## What you will do
Transcribe all of the material exactly. Any picture in it should be left out.

━━━━━━━━━━━━━━━━

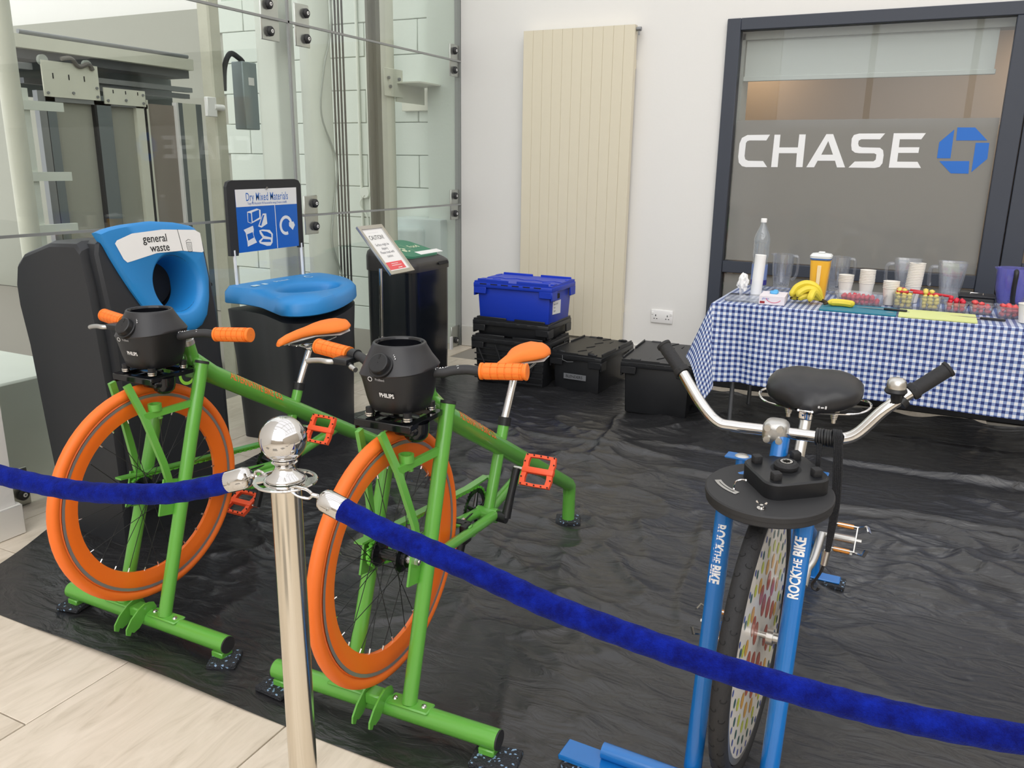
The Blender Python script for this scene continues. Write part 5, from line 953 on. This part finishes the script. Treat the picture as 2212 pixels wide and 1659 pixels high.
def blender_base(label, X):
    p = thing('blender', label, 'blender', X @ T(.004, .128, .829))
    def ring(rx, ry, z, e, dz=0):
        out = []
        for j in range(40):
            a = 2*PI*j/40; c_, s_ = math.cos(a), math.sin(a); k = (abs(c_)**e+abs(s_)**e)**(-1/e); out.append((rx*k*c_, ry*k*s_, z+dz*(c_*.7+s_*.3)))
        return out
    M().loft([ring(.060, .062, .018, 2.6), ring(.070, .072, .023, 2.7), ring(.078, .080, .055, 2.8), ring(.088, .090, .10, 2.7), ring(.0915, .093, .119, 2.7, .012)]).build('body', K['black'], p, ang=50)
    M().loft([ring(.0915, .093, .1185, 2.7, .012), ring(.0935, .095, .122, 2.7, .012), ring(.092, .093, .127, 2.6, .012), ring(.079, .080, .156, 2.3, .002), ring(.0685, .0685, .182, 2.0), ring(.067, .067, .187, 2.0), ring(.0645, .0645, .1895, 2.0), ring(.0615, .0615, .1895, 2.0), ring(.060, .060, .187, 2.0)], cap=(False, False)).build('collar', mat('blender_matte', (42, 42, 45), .45), p, ang=50)
    M().lathe([(.060, .187), (.0585, .183), (.0565, .183), (.0555, .165), (.001, .160)], 40).lathe([(.001, .164), (.014, .164), (.016, .161)], 12).build('jug_seat', K['blackg'], p)
    A = axis((0, -.084, .144), (0, -.80, .60)); k = M().lathe([(.032, -.006), (.032, .003), (.030, .005), (.027, .005), (.0255, .018), (.023, .020), (.001, .020)], 28, 0, A).build('control_knob', K['black'], p, ang=35)
    M().box(-.002, .002, .010, .022, .0200, .0206, 0, A).build('pointer', K['blackg'], k, smooth=False)
    q = M()
    for j, a in enumerate(np.linspace(.55, 1.35, 6)): q.cyl((.040*math.cos(a), .040*math.sin(a), .0035), (.040*math.cos(a), .040*math.sin(a), .0042), .0016, n=6, X=A)
    q.build('speed_marks', K['ink'], p)
    text('lettering', 'PHILIPS', .0165, K['ink'], p, mx3((.014, -.0855, .070), (1, 0, 0), (0, -.28, 1)), .0004, .8)
    text('lettering', 'ProBlend', .009, mat('dim_ink', (160, 160, 162), .6), p, mx3((.0, -.0936, .110), (1, 0, 0), (0, -.2, 1)), .0002, .8)
    M().lathe([(.005, 0), (.0062, 0), (.0062, .0006), (.005, .0006)], 16, 0, mx3((-.028, -.0931, .110), (1, 0, 0), (0, -.2, 1)), closed=True).build('badge', K['ink'], p)
    for x, y in ((-.055, -.058), (.055, -.058), (.055, .058), (-.055, .058)):
        f = M().cyl((x, y, .003), (x, y, .026), .011, n=12).build('foot', K['black'], p); M().lathe([(.001, .013), (.013, .013), (.013, .010), (.009, .009), (.013, .008), (.013, .004), (.001, .003)], 14, 0, T(x, y, 0)).build('nut', K['chrome'], f)
    q = M(); q.lathe([(.001, -.058), (.020, -.057), (.030, -.046), (.034, -.030), (.034, -.008)], 20, 0, T(.056, -.02, 0)); q.rbox(.02, .078, -.07, -.03, -.035, -.012, .008, 2); q.rbox(-.045, -.018, -.06, .05, -.03, -.008, .008, 2); q.build('motor_housing', K['blackg'], p, ang=50)
    text('lettering', 'MP1', .007, K['ink'], p, mx3((.050, -.0715, -.02), (1, 0, 0), (0, 0, 1)), .0002, .9)
blender_base('black blender base with control knob on the left green bike', XB1); blender_base('black blender base with control knob on the right green bike', XB2)

def rubber_mat(label, X, wd, dp, h=.016, grp='rubber mats under the bike feet'):
    simple('rubber_mat', label, 'rubber mat', M().rbox(-wd/2, wd/2, -dp/2, dp/2, 0, h, .003, 1), K['pad'], X=X)
rubber_mat('speckled rubber mat under the right foot of the left green bike', XB1 @ T(.345, -.01, .004) @ Rz(.5), .085, .085); rubber_mat('speckled rubber mat under the left foot of the left green bike', XB1 @ T(-.33, -.005, .004) @ Rz(.2), .085, .085)
rubber_mat('speckled rubber mat under the right foot of the right green bike', XB2 @ T(.35, -.012, .004) @ Rz(.15), .12, .085); rubber_mat('speckled rubber mat left foot of the right green bike, half behind the stanchion', XB2 @ T(-.335, -.012, .004) @ Rz(-.1), .10, .085)
rubber_mat('small speckled rubber mat under the rear foot of the right green bike', XB2 @ T(0, 1.412, .004) @ Rz(.35), .10, .085); rubber_mat('small speckled rubber mat under the rear foot of the left green bike', XB1 @ T(0, 1.412, .004) @ Rz(.1), .10, .085)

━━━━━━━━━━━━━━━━

## Task solution
The Blender Python script for this scene continues. Write part 5, from line 953 on. This part finishes the script. Treat the picture as 2212 pixels wide and 1659 pixels high.
def blender_base(label, X):
    p = thing('blender', label, 'blender', X @ T(.004, .128, .829))
    def ring(rx, ry, z, e, dz=0):
        out = []
        for j in range(40):
            a = 2*PI*j/40; c_, s_ = math.cos(a), math.sin(a); k = (abs(c_)**e+abs(s_)**e)**(-1/e); out.append((rx*k*c_, ry*k*s_, z+dz*(c_*.7+s_*.3)))
        return out
    M().loft([ring(.060, .062, .018, 2.6), ring(.070, .072, .023, 2.7), ring(.078, .080, .055, 2.8), ring(.088, .090, .10, 2.7), ring(.0915, .093, .119, 2.7, .012)]).build('body', K['black'], p, ang=50)
    M().loft([ring(.0915, .093, .1185, 2.7, .012), ring(.0935, .095, .122, 2.7, .012), ring(.092, .093, .127, 2.6, .012), ring(.079, .080, .156, 2.3, .002), ring(.0685, .0685, .182, 2.0), ring(.067, .067, .187, 2.0), ring(.0645, .0645, .1895, 2.0), ring(.0615, .0615, .1895, 2.0), ring(.060, .060, .187, 2.0)], cap=(False, False)).build('collar', mat('blender_matte', (42, 42, 45), .45), p, ang=50)
    M().lathe([(.060, .187), (.0585, .183), (.0565, .183), (.0555, .165), (.001, .160)], 40).lathe([(.001, .164), (.014, .164), (.016, .161)], 12).build('jug_seat', K['blackg'], p)
    A = axis((0, -.084, .144), (0, -.80, .60)); k = M().lathe([(.032, -.006), (.032, .003), (.030, .005), (.027, .005), (.0255, .018), (.023, .020), (.001, .020)], 28, 0, A).build('control_knob', K['black'], p, ang=35)
    M().box(-.002, .002, .010, .022, .0200, .0206, 0, A).build('pointer', K['blackg'], k, smooth=False)
    q = M()
    for j, a in enumerate(np.linspace(.55, 1.35, 6)): q.cyl((.040*math.cos(a), .040*math.sin(a), .0035), (.040*math.cos(a), .040*math.sin(a), .0042), .0016, n=6, X=A)
    q.build('speed_marks', K['ink'], p)
    text('lettering', 'PHILIPS', .0165, K['ink'], p, mx3((.014, -.0855, .070), (1, 0, 0), (0, -.28, 1)), .0004, .8)
    text('lettering', 'ProBlend', .009, mat('dim_ink', (160, 160, 162), .6), p, mx3((.0, -.0936, .110), (1, 0, 0), (0, -.2, 1)), .0002, .8)
    M().lathe([(.005, 0), (.0062, 0), (.0062, .0006), (.005, .0006)], 16, 0, mx3((-.028, -.0931, .110), (1, 0, 0), (0, -.2, 1)), closed=True).build('badge', K['ink'], p)
    for x, y in ((-.055, -.058), (.055, -.058), (.055, .058), (-.055, .058)):
        f = M().cyl((x, y, .003), (x, y, .026), .011, n=12).build('foot', K['black'], p); M().lathe([(.001, .013), (.013, .013), (.013, .010), (.009, .009), (.013, .008), (.013, .004), (.001, .003)], 14, 0, T(x, y, 0)).build('nut', K['chrome'], f)
    q = M(); q.lathe([(.001, -.058), (.020, -.057), (.030, -.046), (.034, -.030), (.034, -.008)], 20, 0, T(.056, -.02, 0)); q.rbox(.02, .078, -.07, -.03, -.035, -.012, .008, 2); q.rbox(-.045, -.018, -.06, .05, -.03, -.008, .008, 2); q.build('motor_housing', K['blackg'], p, ang=50)
    text('lettering', 'MP1', .007, K['ink'], p, mx3((.050, -.0715, -.02), (1, 0, 0), (0, 0, 1)), .0002, .9)
blender_base('black blender base with control knob on the left green bike', XB1); blender_base('black blender base with control knob on the right green bike', XB2)

def rubber_mat(label, X, wd, dp, h=.016, grp='rubber mats under the bike feet'):
    simple('rubber_mat', label, 'rubber mat', M().rbox(-wd/2, wd/2, -dp/2, dp/2, 0, h, .003, 1), K['pad'], X=X)
rubber_mat('speckled rubber mat under the right foot of the left green bike', XB1 @ T(.345, -.01, .004) @ Rz(.5), .085, .085); rubber_mat('speckled rubber mat under the left foot of the left green bike', XB1 @ T(-.33, -.005, .004) @ Rz(.2), .085, .085)
rubber_mat('speckled rubber mat under the right foot of the right green bike', XB2 @ T(.35, -.012, .004) @ Rz(.15), .12, .085); rubber_mat('speckled rubber mat left foot of the right green bike, half behind the stanchion', XB2 @ T(-.335, -.012, .004) @ Rz(-.1), .10, .085)
rubber_mat('small speckled rubber mat under the rear foot of the right green bike', XB2 @ T(0, 1.412, .004) @ Rz(.35), .10, .085); rubber_mat('small speckled rubber mat under the rear foot of the left green bike', XB1 @ T(0, 1.412, .004) @ Rz(.1), .10, .085)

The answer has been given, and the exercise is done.